Considerar al conjunto de los grupos sionistas como pertenecientes a un mismo espectro ideológico –con fundamentos comunes y una concepción parecida de la democracia– lleva a una conclusión ineludible: de ese terreno político es imposible que surja alguna alternativa real a Netanyahu. Más aún, ninguna oposición es verdaderamente “democrática” o “liberal” mientras se reivindique como sionista. En este marco, la democracia queda subordinada al proyecto nacionalista y colonial, y no puede encarnar la democracia tal como es idealizada en los términos occidentales.

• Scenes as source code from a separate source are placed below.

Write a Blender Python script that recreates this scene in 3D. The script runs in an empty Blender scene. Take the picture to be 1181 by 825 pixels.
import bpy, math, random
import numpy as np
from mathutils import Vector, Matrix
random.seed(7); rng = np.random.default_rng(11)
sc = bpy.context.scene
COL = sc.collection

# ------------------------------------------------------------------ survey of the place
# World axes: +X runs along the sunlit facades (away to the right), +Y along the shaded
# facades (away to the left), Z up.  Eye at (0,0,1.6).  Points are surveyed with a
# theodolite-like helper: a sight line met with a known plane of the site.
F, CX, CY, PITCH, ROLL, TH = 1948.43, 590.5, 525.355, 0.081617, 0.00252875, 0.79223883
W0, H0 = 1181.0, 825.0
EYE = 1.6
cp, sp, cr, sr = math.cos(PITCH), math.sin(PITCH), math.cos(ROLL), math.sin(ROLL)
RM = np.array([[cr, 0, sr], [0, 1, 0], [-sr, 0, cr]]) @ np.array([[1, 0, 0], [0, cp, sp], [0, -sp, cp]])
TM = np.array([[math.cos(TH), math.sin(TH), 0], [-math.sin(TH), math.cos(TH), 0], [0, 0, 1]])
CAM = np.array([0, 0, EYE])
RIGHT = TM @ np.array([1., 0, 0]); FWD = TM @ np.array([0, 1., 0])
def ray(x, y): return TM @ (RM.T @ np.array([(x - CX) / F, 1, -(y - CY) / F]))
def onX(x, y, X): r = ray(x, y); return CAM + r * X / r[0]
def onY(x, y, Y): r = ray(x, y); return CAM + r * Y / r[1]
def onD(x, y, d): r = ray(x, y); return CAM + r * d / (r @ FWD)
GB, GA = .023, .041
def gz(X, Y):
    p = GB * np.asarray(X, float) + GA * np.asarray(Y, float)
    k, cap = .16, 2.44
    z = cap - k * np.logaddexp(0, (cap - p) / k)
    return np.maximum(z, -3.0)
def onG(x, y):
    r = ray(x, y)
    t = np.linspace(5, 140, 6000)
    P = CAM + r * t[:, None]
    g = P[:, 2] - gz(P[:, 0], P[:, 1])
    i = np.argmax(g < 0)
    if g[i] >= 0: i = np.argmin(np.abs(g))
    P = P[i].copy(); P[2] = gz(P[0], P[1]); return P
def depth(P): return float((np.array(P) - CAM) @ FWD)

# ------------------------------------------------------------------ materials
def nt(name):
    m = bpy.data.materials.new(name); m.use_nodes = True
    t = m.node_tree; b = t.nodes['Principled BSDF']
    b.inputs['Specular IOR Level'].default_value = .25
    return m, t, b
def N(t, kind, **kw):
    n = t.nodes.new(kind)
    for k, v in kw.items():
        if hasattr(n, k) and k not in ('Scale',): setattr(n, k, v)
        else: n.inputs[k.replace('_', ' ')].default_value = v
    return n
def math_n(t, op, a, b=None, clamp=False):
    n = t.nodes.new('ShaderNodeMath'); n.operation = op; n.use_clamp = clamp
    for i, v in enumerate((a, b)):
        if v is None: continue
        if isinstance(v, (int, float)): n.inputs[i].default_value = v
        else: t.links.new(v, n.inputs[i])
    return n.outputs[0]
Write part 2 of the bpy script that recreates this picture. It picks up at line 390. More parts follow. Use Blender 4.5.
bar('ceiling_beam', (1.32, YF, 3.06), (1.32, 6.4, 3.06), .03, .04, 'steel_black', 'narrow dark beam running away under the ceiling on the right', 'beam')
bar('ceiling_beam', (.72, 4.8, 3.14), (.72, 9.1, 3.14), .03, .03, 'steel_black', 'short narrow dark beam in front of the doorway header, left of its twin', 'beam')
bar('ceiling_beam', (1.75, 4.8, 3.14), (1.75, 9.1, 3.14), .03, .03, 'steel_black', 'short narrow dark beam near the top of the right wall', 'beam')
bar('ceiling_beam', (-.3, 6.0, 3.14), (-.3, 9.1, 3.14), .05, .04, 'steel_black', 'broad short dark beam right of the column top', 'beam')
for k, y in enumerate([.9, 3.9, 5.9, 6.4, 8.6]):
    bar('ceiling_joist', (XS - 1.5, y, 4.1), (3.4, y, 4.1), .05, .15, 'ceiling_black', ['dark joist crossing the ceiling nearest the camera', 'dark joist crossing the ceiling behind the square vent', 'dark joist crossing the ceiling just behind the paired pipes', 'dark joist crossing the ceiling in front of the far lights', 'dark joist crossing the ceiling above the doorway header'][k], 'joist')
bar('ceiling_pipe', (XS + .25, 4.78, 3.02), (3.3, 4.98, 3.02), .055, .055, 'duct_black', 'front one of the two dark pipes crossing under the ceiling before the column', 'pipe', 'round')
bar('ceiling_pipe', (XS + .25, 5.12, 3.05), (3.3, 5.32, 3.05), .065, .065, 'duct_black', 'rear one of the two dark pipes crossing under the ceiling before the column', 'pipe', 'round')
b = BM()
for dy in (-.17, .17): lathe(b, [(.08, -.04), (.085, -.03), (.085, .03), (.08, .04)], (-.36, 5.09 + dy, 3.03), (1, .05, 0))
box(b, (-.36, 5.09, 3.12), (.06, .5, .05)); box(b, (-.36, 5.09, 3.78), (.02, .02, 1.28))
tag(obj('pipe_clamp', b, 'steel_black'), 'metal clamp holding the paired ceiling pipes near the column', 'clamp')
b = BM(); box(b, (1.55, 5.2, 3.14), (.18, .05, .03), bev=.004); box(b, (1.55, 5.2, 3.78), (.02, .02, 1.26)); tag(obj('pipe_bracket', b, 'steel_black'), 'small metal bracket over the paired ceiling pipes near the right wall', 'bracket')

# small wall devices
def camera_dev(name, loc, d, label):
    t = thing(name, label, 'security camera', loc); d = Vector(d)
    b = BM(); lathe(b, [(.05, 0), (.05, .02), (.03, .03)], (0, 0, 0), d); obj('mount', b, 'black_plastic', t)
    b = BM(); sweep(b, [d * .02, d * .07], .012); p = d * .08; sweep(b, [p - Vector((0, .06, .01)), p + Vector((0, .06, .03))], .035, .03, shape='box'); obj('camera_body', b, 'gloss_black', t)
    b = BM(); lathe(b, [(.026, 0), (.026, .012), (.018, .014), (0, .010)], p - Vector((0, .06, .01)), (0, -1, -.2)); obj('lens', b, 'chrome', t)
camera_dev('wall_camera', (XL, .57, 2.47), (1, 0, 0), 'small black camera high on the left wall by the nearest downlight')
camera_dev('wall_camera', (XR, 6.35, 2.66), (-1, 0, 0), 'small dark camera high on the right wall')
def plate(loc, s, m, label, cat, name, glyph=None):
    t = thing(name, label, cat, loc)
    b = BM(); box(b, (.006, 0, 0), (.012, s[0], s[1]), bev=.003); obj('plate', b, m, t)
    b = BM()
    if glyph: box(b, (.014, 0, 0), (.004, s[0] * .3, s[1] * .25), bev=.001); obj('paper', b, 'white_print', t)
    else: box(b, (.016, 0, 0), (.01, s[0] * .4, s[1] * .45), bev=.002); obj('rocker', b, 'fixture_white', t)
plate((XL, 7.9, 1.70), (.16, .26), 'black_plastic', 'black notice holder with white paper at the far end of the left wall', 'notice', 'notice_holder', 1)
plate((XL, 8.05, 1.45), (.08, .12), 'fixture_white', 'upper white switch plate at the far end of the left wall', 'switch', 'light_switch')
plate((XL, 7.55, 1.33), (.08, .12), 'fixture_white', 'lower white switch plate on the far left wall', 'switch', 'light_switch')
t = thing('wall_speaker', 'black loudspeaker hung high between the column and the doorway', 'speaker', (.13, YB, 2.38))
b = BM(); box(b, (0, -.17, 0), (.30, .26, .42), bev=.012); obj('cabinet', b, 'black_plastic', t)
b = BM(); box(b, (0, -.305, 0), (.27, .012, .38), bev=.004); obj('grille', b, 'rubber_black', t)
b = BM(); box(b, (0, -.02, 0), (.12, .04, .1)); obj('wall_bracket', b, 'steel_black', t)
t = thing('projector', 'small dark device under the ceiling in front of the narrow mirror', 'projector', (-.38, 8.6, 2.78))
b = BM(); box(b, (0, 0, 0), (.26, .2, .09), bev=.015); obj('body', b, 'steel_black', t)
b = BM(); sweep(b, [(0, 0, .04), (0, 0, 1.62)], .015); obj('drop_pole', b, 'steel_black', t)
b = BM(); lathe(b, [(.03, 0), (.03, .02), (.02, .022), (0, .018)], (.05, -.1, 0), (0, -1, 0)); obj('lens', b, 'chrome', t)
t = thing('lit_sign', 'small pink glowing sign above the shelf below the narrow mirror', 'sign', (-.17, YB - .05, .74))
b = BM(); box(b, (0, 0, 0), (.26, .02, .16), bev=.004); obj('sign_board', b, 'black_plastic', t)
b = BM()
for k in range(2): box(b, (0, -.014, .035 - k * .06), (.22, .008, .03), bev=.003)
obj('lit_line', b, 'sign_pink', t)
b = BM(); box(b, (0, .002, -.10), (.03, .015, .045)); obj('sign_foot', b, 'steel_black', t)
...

Más allá de la ignorancia –voluntaria o no–, hay que subrayar que los países occidentales necesitan esa imagen democrática de Israel para justificar su apoyo incondicional a ese Estado. Perciben al sionismo, y más precisamente, al Estado judío, como el puesto de avanzada de los intereses europeos en Oriente Próximo, como describió en 1896 el padre del sionismo político, Theodor Herzl, al formular el proyecto de un Estado judío en Palestina: “Para Europa, conformaremos un muro contra Asia, así como un puesto de avanzada de la civilización contra la barbarie. Nos trasladamos a la Tierra de Israel para sobrepasar los límites morales de Europa hasta el Éufrates” . En otras palabras, Israel se encarga de mantener el orden y de contener lo que las potencias consideran como fuerzas bárbaras en Oriente Próximo. Esa visión se inscribe en una lógica colonialista muy conocida en Europa, donde la presunta misión civilizadora sirve para justificar o perdonar una serie de crímenes de masa.

Si no, ¿cómo explicar el envío de Francia de equipamiento para ametralladoras a un país acusado de genocidio por una creciente cantidad de actores? ¿Cómo justificar los sobrevuelos en el territorio europeo de Benjamín Netanyahu, sobre quien pesa un pedido de captura de la CPI? ¿Cómo explicar la falta de sanciones reales frente a los crímenes perpetrados?

Si Francia y otros países occidentales reconocieran que es imposible que exista una oposición verdaderamente democrática mientras siga ligada al sionismo, se verían obligados no solo a poner en cuestión decenios de apoyo ciego a Israel, sino, sobre todo, a abrir un debate sobre el sionismo como proyecto colonial. Pero es un proceso que en esos mismos países se ha vuelto tabú, y en algunos casos, ilegal, al asimilarlo deliberadamente al antisemitismo.